On Sunday we had breakfast, I was getting quite good with the Italian espresso maker, made one pot which was enough for one full large cup for Christine and then made another for myself. We had decided to eat at the castle again on Sunday night, Christine wanted to cook. Well, remember this....everything is closed on Sunday and we even drove to Arezzo looking for somestore to buy some pasta and sauce, no luck, anywhere, no how. We went to Cortona to the Etruscan Museum, very nice. Then there was a Corpus Domeni procession, mostly women as the men do not seem to go to church. We ate at the Restaurant Locanda overlooking the main piazza in Cortona, the Piazza Republica.
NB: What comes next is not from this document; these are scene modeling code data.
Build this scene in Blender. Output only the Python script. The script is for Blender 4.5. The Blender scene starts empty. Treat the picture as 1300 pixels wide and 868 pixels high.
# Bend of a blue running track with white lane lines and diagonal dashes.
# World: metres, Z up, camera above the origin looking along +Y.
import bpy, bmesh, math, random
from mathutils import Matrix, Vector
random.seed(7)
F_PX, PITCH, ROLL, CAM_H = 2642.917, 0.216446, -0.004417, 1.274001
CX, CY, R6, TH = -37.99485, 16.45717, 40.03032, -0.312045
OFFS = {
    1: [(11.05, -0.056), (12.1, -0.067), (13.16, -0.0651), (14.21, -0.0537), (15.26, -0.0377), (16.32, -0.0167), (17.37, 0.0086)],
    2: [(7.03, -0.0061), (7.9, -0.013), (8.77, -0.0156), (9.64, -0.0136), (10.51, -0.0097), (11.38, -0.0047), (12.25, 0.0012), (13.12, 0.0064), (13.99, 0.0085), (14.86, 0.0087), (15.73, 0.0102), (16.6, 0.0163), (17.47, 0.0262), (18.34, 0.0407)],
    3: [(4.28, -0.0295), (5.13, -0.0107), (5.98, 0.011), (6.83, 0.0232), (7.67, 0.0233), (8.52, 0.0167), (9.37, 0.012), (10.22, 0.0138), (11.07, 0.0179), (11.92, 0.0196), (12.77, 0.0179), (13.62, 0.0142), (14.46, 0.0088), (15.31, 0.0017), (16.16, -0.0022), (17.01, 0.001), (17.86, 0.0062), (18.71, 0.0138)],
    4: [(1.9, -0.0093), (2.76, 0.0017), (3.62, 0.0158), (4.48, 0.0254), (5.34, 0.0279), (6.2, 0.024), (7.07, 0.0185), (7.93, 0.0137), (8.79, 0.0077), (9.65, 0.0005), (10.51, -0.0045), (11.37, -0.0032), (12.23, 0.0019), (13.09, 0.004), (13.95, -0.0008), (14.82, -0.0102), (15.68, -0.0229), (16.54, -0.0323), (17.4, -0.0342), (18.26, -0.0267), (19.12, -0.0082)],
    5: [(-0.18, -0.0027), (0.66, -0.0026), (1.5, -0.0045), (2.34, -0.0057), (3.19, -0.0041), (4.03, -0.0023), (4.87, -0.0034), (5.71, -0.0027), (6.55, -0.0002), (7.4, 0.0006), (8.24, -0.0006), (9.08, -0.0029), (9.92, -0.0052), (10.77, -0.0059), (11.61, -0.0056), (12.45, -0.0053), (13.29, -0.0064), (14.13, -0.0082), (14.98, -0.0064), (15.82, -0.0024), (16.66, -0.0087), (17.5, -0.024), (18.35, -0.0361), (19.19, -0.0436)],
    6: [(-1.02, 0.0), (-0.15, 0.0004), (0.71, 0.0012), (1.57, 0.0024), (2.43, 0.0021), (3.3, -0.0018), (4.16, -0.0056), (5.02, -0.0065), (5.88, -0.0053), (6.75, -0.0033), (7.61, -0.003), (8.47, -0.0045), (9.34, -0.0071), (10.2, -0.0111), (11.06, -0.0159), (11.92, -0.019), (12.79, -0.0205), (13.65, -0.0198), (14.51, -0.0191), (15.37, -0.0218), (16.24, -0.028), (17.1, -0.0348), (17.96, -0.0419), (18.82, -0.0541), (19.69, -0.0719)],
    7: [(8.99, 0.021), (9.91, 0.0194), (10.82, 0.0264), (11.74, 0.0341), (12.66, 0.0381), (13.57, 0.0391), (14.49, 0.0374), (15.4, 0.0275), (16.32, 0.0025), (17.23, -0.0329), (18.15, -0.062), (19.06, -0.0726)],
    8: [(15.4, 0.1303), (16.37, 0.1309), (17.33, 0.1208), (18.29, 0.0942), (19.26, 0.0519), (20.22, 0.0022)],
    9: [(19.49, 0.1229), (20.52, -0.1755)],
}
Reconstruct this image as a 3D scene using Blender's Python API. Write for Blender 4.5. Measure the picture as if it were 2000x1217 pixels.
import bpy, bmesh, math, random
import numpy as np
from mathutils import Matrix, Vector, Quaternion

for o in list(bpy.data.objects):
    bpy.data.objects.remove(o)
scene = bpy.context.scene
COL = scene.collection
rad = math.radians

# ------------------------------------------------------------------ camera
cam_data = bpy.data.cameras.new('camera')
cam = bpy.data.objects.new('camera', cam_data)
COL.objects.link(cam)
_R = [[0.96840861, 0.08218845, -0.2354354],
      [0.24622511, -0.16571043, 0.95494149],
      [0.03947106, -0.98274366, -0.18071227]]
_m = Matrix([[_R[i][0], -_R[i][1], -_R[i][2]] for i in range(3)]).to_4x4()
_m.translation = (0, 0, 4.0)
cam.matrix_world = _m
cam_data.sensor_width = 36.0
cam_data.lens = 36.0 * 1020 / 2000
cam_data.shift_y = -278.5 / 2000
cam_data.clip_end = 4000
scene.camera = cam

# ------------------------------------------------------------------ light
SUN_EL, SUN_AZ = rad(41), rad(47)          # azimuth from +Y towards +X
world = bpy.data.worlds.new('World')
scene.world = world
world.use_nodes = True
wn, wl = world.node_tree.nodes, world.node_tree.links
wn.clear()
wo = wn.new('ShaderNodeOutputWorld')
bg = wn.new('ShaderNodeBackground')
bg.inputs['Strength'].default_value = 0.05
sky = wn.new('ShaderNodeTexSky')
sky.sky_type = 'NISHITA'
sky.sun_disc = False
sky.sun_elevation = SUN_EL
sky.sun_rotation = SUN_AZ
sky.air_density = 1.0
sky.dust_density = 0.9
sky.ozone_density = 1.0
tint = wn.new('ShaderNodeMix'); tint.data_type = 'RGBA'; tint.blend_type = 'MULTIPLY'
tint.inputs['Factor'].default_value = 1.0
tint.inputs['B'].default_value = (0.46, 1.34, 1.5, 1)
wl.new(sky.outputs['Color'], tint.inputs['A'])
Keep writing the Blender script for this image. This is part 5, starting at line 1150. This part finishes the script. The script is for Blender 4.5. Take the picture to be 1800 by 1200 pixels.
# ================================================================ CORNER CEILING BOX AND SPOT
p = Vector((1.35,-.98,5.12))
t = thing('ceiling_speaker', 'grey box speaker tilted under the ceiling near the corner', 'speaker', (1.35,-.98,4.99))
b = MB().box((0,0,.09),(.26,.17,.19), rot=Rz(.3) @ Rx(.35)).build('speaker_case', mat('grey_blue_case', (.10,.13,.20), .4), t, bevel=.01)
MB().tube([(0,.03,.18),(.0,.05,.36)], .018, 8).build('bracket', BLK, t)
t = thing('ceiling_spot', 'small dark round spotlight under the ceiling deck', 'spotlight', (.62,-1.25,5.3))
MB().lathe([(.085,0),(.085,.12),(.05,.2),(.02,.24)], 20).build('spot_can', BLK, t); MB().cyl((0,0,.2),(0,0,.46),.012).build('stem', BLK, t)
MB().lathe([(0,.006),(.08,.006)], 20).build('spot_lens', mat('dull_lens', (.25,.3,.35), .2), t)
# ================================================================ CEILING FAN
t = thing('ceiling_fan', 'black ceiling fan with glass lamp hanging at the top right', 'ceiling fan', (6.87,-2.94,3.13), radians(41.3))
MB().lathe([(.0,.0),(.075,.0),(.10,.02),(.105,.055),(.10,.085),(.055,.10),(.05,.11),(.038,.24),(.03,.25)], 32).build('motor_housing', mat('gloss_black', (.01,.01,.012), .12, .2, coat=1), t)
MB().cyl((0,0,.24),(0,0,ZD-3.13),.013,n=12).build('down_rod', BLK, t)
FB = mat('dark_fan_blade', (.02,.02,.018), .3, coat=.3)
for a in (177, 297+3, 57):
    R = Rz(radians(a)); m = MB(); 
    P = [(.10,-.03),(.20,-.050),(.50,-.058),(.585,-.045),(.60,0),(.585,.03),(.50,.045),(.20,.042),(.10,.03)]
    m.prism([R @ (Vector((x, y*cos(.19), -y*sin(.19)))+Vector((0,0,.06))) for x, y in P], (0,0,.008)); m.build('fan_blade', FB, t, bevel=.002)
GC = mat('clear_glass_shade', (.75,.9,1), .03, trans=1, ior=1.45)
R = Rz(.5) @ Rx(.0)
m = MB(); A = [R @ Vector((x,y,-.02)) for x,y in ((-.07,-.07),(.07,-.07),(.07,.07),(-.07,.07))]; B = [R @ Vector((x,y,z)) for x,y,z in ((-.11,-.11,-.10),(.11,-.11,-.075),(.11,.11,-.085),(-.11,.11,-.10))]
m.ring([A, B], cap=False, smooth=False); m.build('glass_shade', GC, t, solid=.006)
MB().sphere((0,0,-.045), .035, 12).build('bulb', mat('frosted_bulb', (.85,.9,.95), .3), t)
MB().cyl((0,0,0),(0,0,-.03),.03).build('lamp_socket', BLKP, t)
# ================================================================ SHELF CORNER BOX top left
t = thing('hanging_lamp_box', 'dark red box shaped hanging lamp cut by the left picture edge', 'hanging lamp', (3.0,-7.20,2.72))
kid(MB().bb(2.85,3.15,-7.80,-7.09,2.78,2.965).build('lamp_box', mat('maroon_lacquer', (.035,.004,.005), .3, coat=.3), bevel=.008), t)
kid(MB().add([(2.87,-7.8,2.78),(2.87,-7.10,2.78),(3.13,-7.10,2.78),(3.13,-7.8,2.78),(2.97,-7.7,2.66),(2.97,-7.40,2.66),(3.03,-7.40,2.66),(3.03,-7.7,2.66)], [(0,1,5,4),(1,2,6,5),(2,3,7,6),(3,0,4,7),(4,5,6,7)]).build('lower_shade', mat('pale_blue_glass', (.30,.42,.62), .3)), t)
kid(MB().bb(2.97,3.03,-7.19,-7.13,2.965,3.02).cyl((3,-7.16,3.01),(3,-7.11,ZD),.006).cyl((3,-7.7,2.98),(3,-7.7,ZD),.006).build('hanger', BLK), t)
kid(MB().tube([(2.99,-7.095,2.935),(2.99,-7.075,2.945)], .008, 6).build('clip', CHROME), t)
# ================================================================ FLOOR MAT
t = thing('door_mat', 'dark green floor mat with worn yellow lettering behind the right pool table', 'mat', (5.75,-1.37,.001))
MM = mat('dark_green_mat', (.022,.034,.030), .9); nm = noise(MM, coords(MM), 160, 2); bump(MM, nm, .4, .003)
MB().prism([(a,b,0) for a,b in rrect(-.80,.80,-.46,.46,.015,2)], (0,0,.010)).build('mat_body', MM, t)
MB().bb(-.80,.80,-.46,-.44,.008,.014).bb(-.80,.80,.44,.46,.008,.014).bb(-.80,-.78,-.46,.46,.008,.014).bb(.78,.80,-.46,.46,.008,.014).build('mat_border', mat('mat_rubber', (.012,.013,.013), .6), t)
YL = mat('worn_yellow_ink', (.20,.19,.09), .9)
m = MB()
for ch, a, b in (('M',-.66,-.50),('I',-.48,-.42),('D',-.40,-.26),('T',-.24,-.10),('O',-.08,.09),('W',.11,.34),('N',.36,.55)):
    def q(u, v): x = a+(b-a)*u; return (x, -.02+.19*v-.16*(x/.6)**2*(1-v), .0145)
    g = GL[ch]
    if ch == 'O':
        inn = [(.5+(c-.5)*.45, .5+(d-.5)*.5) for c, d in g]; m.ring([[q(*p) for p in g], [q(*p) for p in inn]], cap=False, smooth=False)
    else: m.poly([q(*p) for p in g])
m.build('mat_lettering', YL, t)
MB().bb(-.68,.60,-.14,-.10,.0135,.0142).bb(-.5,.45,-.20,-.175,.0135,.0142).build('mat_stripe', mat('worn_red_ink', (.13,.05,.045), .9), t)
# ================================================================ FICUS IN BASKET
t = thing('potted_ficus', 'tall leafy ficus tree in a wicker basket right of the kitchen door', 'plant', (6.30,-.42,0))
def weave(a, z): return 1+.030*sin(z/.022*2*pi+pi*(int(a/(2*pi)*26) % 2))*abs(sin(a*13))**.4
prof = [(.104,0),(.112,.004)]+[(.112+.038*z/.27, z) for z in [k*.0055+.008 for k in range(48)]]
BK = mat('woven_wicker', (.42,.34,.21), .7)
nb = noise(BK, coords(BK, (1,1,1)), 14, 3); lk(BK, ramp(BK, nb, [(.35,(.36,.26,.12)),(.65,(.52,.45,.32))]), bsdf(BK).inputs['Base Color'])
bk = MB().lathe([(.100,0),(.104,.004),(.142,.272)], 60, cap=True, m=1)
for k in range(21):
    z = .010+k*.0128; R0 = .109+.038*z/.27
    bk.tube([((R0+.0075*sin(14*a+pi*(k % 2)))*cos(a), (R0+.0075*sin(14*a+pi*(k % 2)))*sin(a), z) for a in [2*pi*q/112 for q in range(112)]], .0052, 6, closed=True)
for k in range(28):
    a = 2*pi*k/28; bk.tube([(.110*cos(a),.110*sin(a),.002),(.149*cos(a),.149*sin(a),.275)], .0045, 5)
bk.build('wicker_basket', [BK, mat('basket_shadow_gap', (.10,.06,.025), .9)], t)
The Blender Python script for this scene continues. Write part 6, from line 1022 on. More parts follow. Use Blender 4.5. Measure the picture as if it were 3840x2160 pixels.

Later, back at the castle, everyone left and we sat outside with a bottle of wine and just enjoyed the view. We drove into Cortona and again stopped at the Hotel San Luca for a glass of wine but we couldn't find the waiter. Christine decided to take matters into her own hands and went to find him only to discover he had discovered the wine himself and was a little drunk. She said she wanted two glasses of wine and he said okay, brought them out to us on the veranda with some olives and he only charged her 2.50 Euro, we had paid 4 the previous night! We walked around town looking for a place to eat as we had not booked a table anywhere. We found a table at Osteria Teatrica where the service was a little haphazard, we never got the side dishes we ordered and tehy were not on the bill. I had some ravioli with porcini mushrooms and Christine had some fettucini ragu. It was good but had we known we could find a grocery store open we would have booked a table somewhere else.

Breakfast and ready to leave the next morning, Franca and Claudio said goodbye and gave us a map of the area as it was in the 1700s. We said we wanted to come back and Franca told us they were booked until September. We have since booked a full week in September. The dog, Piccolo, whined when he saw us leaving with our suitcases, that made us feel sad. The drive to Firenze was about an hour and because of the luggage (we had made a lot of purchases and the extra suitcases that we carry inside our suitcases had be put into service) I dropped Christine at the train station and I dropped the car off. We could easily have gotten on an earlier train but we had reserved seats on the 1415 Eurostar to Milan and getting on an earlier train would have cost another 8 Euro each. We decided to just sit around and watch the people. Italy was playing in the World Cup in Korea and a large screen was set up in the center of the station. Every once in awhile a roar would go up and people would run to the screen to see waht was happening, even people who were working somewhere, they would just leave their workplace and run towards the screen. Soccer, or football as it's called, is very popular in Europe.

A Milan Centrale Train Statione we caught an Intercity train to Gallerate and then a taxi to our hotel Cervo near Malpensa Airport. We met a couple on the Intercity train from England who were going to Stresa to stay at the Hotel Borromeo. The Hotel Cervo was very nice with Air conditioning and a nice room. We made arragements to get to the airport the next morning for our 1015 flight and went for a walk. No much in the area so we came back and went to the bar for some wine. We ate dinner at the hotel and it was excellent. I recommend the Hotel Cervo if you are leaving from Malpensa on an early flight and don't want to worry about traffic as you are only 1 or 2 kilometers from Terminal 1 and the hotel has it's own shuttle. The taxi from Gallerate to Hotel Cervo cost 20 Euro.

We got up at 0630, had breakfast (included) and went to the airport to await our flight. The flight home on Alitalia was good and we immediately started planning another trip. Life is good.